[DIRECTIVE]: Print the lines of the data, starting with the first, up to and including the line where "from mathutils import Vector" appears.

[DATA]:
----------------------------------------

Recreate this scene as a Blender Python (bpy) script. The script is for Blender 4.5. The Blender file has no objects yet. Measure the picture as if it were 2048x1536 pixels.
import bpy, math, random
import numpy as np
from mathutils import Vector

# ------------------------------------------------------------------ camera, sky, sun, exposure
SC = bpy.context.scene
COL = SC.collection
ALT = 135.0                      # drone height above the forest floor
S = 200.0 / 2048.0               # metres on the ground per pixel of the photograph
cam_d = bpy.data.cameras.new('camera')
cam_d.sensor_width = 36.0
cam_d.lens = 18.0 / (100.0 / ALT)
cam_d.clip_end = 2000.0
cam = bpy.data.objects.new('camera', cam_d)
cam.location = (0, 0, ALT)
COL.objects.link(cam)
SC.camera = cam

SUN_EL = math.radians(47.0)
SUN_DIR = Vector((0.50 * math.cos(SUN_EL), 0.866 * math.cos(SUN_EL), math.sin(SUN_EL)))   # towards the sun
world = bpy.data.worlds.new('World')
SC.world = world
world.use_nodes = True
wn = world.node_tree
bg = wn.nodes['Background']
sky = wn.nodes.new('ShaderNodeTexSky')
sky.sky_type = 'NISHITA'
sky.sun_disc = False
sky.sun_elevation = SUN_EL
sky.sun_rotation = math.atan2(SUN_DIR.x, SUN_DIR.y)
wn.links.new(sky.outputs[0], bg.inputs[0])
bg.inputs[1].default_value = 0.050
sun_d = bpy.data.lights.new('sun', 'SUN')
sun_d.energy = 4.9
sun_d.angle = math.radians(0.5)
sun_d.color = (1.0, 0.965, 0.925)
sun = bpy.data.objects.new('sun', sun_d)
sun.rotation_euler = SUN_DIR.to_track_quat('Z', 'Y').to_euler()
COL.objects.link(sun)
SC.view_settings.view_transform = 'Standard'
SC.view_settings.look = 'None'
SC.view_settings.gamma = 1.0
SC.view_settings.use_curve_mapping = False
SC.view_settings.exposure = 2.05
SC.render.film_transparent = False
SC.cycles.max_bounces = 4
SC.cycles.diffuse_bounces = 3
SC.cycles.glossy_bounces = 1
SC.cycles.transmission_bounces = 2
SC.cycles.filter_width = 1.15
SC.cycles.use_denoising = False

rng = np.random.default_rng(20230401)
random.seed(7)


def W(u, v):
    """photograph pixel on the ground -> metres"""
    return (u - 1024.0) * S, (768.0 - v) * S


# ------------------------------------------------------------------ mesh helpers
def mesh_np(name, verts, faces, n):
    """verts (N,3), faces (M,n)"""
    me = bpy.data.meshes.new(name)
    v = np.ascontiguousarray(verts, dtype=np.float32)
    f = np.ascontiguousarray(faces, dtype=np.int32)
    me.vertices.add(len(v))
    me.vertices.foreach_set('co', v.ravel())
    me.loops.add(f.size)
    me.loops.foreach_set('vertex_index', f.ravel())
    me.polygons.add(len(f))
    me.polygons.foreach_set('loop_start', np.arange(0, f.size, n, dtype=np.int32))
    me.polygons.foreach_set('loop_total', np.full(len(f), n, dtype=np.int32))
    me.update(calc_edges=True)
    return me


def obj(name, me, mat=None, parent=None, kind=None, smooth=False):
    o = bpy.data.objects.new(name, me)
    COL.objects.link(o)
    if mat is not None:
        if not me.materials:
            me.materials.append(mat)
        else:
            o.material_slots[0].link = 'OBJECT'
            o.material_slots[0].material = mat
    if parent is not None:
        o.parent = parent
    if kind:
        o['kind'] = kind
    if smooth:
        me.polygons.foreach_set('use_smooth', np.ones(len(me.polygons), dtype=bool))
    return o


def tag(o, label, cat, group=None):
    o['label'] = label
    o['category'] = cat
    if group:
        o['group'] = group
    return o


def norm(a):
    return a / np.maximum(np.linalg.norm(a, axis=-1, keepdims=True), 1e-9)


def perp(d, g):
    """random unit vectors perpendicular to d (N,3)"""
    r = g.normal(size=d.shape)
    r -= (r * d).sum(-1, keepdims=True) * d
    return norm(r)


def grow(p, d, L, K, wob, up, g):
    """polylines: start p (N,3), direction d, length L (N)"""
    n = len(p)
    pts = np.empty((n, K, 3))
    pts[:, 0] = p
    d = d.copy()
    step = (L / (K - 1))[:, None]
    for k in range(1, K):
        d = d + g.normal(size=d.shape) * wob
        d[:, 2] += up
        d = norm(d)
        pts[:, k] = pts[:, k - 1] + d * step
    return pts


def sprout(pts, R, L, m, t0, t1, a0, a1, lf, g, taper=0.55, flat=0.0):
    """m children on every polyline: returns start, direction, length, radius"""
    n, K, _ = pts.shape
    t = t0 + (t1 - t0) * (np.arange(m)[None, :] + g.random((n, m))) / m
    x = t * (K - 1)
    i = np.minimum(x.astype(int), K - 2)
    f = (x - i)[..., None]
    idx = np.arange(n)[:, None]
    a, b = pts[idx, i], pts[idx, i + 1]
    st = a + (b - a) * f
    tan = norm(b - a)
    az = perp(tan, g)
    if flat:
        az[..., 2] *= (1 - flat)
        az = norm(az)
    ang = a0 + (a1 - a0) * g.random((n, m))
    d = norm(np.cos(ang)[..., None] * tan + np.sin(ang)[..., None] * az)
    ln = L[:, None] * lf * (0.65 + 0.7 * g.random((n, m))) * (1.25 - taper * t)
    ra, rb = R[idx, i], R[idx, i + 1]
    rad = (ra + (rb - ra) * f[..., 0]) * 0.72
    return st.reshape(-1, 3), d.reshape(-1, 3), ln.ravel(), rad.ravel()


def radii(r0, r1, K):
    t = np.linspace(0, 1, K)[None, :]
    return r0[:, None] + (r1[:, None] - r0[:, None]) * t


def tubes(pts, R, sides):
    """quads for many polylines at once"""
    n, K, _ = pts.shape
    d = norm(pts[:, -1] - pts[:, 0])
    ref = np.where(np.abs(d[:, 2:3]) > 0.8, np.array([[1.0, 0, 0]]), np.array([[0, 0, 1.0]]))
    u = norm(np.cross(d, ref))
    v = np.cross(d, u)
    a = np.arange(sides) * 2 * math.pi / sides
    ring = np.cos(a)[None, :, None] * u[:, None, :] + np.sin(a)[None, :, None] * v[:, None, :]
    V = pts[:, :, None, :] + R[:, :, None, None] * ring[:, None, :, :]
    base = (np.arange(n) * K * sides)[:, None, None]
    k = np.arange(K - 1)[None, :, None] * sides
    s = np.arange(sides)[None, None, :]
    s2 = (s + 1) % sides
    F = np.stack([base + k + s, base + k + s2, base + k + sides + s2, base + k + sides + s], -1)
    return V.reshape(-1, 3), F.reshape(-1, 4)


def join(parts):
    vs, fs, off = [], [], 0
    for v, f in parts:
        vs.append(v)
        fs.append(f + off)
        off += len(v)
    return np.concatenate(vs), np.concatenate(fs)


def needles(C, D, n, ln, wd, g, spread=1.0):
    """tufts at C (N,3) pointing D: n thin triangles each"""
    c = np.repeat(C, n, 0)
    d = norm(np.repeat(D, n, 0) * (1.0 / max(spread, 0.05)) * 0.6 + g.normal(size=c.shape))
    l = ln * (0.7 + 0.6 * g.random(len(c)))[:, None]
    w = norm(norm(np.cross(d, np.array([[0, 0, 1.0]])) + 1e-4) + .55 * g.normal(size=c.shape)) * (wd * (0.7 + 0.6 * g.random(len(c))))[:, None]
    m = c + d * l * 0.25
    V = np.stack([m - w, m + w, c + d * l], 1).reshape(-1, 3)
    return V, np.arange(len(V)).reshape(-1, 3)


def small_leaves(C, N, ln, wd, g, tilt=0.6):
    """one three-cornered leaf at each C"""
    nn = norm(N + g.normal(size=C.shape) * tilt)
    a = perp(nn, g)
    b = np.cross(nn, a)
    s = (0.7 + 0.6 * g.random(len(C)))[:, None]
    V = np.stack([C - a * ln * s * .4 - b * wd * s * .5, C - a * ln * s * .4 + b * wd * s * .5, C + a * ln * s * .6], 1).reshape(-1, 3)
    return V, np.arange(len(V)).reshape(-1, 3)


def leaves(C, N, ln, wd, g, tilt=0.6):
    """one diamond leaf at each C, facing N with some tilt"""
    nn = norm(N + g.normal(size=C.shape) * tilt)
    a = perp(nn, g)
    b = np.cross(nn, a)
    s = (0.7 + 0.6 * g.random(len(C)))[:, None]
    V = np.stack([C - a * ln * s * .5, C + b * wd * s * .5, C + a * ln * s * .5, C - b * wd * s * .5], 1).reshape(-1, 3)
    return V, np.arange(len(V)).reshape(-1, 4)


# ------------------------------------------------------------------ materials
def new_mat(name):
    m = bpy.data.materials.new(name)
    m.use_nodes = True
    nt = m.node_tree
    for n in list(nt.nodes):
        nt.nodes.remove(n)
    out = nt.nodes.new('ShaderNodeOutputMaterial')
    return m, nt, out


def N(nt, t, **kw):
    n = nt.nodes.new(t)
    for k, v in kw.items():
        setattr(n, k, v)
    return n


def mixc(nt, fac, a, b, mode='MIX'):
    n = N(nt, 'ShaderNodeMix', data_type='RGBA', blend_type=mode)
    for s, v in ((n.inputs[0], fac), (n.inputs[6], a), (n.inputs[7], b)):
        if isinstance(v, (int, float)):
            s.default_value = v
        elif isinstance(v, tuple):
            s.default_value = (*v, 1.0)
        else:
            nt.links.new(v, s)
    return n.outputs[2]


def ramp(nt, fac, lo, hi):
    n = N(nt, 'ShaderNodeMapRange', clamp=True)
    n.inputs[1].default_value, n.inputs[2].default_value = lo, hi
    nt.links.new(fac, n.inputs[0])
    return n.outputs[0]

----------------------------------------

[OUTPUT FOR THIS EXERCISE]:
Recreate this scene as a Blender Python (bpy) script. The script is for Blender 4.5. The Blender file has no objects yet. Measure the picture as if it were 2048x1536 pixels.
import bpy, math, random
import numpy as np
from mathutils import Vector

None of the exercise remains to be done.